Suppressing Non-Semantic Noise in Masked Image Modeling Representations
This work addresses a specific issue in self-supervised vision learning for researchers and practitioners, offering a post-hoc, training-free method to enhance model performance, though it is incremental as it builds on existing MIM paradigms.
The paper tackled the problem of non-semantic noise in Masked Image Modeling (MIM) representations, which hurts inference performance, and introduced Semantically Orthogonal Artifact Projection (SOAP) to suppress this noise, leading to consistent improvements in zero-shot performance across various MIM-based models.

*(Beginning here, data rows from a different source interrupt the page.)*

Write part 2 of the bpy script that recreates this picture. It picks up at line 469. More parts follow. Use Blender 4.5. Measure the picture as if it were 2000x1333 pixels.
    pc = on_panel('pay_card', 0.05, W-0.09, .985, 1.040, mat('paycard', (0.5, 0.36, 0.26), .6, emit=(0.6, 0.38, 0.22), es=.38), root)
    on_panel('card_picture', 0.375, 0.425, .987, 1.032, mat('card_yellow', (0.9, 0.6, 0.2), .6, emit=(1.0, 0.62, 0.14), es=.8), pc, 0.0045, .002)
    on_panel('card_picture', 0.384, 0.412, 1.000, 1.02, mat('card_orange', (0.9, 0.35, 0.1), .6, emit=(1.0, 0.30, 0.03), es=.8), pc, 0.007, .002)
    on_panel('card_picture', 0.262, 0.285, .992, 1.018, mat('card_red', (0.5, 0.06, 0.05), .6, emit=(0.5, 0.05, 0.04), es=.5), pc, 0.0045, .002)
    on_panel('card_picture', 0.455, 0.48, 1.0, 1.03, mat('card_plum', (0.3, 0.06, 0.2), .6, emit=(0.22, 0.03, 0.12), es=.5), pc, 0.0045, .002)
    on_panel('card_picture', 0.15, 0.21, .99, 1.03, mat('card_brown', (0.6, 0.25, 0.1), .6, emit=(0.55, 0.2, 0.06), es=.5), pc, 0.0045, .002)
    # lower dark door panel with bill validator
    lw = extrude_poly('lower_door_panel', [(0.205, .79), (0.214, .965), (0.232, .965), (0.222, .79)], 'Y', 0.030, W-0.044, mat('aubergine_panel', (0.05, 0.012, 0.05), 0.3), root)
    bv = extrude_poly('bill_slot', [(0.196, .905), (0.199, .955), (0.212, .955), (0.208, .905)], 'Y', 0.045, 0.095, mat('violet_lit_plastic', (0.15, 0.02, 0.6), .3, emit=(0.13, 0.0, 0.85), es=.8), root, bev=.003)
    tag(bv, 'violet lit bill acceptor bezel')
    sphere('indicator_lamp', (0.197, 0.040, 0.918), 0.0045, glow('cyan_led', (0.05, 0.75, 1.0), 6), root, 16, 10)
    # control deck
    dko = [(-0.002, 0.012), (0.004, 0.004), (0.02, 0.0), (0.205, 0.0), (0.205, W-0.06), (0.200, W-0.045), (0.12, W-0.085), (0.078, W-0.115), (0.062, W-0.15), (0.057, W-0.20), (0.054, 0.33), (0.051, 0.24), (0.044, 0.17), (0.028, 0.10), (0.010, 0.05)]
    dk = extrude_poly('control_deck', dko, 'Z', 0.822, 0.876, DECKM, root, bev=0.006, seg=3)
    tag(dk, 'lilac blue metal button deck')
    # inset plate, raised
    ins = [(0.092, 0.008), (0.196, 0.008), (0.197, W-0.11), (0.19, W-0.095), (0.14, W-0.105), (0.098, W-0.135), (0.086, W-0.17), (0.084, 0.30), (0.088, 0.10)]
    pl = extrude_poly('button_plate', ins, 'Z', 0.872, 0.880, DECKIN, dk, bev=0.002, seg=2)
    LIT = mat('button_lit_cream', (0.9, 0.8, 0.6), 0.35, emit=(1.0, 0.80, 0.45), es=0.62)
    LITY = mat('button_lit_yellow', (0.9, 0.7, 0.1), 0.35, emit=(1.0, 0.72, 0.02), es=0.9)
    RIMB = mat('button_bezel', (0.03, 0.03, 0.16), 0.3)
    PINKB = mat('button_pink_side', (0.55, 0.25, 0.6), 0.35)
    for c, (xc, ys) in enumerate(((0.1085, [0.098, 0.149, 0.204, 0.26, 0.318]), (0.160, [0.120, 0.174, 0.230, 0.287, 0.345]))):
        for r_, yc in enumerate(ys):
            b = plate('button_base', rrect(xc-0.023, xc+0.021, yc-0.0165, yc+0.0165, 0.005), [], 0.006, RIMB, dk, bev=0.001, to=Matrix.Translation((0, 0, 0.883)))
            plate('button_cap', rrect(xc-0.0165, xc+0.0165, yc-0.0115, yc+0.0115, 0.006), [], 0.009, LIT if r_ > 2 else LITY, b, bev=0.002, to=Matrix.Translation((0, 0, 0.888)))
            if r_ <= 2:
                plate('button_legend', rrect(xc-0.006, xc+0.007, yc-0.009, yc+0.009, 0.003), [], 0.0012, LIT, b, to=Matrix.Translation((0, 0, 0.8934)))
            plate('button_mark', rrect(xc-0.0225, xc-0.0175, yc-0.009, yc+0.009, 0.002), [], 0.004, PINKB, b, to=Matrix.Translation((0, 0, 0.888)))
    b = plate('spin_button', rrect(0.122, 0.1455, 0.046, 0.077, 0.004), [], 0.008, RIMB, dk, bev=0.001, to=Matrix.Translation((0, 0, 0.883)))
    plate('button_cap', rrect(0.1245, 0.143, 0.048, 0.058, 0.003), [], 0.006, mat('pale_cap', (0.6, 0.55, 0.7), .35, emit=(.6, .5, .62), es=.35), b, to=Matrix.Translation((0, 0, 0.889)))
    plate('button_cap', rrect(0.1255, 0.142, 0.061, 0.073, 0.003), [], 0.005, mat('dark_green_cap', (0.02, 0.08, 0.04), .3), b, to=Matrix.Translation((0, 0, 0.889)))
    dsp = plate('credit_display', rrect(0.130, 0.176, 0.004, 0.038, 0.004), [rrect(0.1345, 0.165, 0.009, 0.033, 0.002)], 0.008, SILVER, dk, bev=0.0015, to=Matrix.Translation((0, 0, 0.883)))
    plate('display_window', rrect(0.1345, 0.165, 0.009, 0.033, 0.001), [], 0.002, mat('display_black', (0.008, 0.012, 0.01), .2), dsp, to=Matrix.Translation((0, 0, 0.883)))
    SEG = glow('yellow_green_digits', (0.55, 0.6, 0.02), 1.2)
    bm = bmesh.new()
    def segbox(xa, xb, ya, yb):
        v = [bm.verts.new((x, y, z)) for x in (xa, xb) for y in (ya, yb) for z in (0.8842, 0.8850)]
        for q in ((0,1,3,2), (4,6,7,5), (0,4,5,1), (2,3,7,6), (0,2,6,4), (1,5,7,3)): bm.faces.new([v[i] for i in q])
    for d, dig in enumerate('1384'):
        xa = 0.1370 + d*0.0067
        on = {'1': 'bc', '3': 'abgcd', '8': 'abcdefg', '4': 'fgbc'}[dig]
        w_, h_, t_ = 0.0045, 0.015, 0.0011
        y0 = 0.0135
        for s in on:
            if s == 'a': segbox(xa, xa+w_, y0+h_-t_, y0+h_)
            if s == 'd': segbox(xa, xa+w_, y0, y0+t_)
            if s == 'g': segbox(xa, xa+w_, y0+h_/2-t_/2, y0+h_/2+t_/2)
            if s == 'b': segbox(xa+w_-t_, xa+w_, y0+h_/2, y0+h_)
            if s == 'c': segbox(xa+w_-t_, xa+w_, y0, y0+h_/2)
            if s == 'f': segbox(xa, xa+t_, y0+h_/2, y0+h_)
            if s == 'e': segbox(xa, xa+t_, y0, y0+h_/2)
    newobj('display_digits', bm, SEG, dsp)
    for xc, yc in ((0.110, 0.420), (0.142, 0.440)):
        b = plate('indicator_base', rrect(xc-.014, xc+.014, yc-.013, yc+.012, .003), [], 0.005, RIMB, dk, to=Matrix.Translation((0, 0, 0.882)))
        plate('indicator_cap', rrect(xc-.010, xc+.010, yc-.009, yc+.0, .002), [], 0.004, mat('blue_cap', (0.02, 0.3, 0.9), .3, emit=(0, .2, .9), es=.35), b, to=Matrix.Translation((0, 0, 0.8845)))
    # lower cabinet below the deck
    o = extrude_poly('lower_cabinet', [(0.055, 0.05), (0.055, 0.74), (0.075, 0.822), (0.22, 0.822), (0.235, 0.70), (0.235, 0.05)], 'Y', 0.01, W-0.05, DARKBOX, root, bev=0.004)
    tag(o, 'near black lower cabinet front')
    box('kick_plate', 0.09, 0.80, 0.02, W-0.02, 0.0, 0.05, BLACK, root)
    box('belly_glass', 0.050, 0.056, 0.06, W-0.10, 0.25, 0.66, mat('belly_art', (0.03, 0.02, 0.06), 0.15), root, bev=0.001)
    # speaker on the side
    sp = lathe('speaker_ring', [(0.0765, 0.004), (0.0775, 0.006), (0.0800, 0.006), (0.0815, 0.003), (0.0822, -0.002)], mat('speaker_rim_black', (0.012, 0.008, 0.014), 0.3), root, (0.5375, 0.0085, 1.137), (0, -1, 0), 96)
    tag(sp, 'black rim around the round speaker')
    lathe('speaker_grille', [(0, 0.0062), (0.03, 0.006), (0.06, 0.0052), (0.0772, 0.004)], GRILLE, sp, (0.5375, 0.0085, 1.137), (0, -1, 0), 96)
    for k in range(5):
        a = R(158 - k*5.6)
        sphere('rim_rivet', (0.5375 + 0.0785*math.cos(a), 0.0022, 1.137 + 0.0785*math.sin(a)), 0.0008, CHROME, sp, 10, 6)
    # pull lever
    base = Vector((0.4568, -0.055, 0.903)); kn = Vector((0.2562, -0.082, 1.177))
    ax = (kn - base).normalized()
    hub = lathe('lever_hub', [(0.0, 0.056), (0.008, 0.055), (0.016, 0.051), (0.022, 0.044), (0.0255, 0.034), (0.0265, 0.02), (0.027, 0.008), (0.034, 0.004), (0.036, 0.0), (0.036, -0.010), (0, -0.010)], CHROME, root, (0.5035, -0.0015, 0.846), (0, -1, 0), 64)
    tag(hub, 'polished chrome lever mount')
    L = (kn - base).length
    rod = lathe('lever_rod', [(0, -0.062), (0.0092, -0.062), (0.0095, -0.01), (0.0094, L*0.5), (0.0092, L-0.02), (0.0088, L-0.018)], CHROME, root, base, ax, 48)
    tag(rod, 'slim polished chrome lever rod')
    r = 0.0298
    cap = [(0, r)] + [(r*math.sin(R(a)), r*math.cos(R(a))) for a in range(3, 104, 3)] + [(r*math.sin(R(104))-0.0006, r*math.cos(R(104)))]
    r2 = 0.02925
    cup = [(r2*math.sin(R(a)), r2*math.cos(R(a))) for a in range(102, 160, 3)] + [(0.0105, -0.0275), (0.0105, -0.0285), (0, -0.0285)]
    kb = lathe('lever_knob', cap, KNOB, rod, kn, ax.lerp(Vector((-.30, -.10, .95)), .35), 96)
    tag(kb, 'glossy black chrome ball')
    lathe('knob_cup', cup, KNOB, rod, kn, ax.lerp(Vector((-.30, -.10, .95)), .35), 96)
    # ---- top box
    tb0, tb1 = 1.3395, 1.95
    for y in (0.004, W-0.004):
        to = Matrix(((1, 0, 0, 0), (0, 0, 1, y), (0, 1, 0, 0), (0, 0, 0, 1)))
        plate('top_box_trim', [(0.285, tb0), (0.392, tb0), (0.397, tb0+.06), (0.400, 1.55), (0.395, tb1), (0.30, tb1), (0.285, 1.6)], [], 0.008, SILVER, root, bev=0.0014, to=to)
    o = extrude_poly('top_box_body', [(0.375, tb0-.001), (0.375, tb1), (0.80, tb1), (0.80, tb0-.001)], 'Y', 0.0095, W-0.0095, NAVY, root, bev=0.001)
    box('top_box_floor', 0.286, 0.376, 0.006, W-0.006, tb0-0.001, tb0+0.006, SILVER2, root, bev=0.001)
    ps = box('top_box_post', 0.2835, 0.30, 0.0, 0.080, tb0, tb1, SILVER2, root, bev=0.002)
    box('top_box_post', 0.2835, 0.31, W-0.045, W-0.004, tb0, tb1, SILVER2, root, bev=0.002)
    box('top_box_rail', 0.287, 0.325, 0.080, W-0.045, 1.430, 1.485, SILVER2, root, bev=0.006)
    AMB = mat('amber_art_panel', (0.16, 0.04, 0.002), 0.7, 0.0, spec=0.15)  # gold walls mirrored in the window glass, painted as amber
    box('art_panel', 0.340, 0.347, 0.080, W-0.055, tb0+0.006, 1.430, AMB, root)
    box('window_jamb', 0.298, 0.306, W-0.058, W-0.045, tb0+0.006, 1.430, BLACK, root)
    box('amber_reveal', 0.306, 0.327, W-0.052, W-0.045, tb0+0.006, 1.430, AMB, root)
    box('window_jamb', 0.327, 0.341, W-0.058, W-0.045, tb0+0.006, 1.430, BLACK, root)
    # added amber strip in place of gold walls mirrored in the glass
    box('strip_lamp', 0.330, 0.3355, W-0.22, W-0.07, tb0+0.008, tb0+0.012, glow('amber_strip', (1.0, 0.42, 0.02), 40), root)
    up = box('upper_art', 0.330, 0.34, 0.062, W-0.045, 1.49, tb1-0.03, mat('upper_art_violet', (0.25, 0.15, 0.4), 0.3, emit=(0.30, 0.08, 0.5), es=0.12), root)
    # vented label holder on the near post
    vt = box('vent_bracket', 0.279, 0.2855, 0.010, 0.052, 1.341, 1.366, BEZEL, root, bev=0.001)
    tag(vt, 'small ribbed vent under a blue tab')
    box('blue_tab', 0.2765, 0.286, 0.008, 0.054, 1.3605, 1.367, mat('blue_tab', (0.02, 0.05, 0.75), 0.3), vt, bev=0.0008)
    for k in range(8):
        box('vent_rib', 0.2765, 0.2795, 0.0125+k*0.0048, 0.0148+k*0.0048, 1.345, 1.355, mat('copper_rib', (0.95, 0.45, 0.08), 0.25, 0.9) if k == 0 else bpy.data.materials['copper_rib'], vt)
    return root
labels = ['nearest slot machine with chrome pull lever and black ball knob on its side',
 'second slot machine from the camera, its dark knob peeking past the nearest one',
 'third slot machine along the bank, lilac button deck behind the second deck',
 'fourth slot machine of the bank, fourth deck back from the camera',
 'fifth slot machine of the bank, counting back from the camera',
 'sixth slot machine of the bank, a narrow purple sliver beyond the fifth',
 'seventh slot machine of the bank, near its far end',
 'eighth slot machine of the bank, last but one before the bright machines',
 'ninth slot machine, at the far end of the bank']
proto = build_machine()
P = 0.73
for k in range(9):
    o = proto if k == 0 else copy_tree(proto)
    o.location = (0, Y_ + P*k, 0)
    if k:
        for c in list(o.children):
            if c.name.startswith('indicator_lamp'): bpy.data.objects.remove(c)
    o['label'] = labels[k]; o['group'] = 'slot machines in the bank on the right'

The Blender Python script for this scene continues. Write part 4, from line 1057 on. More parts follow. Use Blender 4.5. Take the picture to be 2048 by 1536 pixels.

Masked Image Modeling (MIM) has become a ubiquitous self-supervised vision paradigm. In this work, we show that MIM objectives cause the learned representations to retain non-semantic information, which ultimately hurts performance during inference. We introduce a model-agnostic score for semantic invariance using Principal Component Analysis (PCA) on real and synthetic non-semantic images. Based on this score, we propose a simple method, Semantically Orthogonal Artifact Projection (SOAP), to directly suppress non-semantic information in patch representations, leading to consistent improvements in zero-shot performance across various MIM-based models. SOAP is a post-hoc suppression method, requires zero training, and can be attached to any model as a single linear head.